A l’heure de tirer le bilan, c’est toutefois un sentiment mitigé qui anime le Valaisan. S’il est heureux de sa saison, il aurait espéré mieux s’il n’avait pas été perturbé physiquement.

Justin Murisier, vous terminez 7e du classement du super-G. Votre saison dans la discipline est une réussite.

Oui. Sincèrement, j’avais des espoirs de faire mieux avant l’opération du dos, c’est clair. J’avais quand même l’objectif de faire des podiums. Finir cette saison sans podium, c’est un peu un peu frustrant, mais après, je savais qu’en entrant dans la saison en n’étant pas à 100 %, ça allait être difficile.
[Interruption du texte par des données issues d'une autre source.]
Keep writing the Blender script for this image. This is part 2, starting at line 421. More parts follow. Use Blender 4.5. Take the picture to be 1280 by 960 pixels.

Mais j’ai quand même fini 7e en super-G. Je pense que c’était une bonne décision de ne pas prendre le statut de blessé, pour ne pas profiter du système. Crocher a toujours été ma manière de faire. J’en suis récompensé en super-G, mais par contre cela m’a un peu pénalisé en géant.

Cela démontre également vos énormes progrès en vitesse. Pas uniquement en super-G, mais également en descente?

C’était mon objectif. L’année passée, j’ai basé ma préparation un peu plus sur la vitesse pour vraiment faire le step en descente et en super-G où j’ai fait mes première et deuxièmes saisons complètes dans ces disciplines. Terminer 7e est top. En descente, il ne me manquait pas grand chose pour aller aux finales. Mais je fais une belle saison en me classant 28e. Ça promet pour l’avenir.

Et si… Et s’il n’y avait pas eu cette blessure en début de saison. Où aurait-on retrouvé Justin Murisier cet hiver?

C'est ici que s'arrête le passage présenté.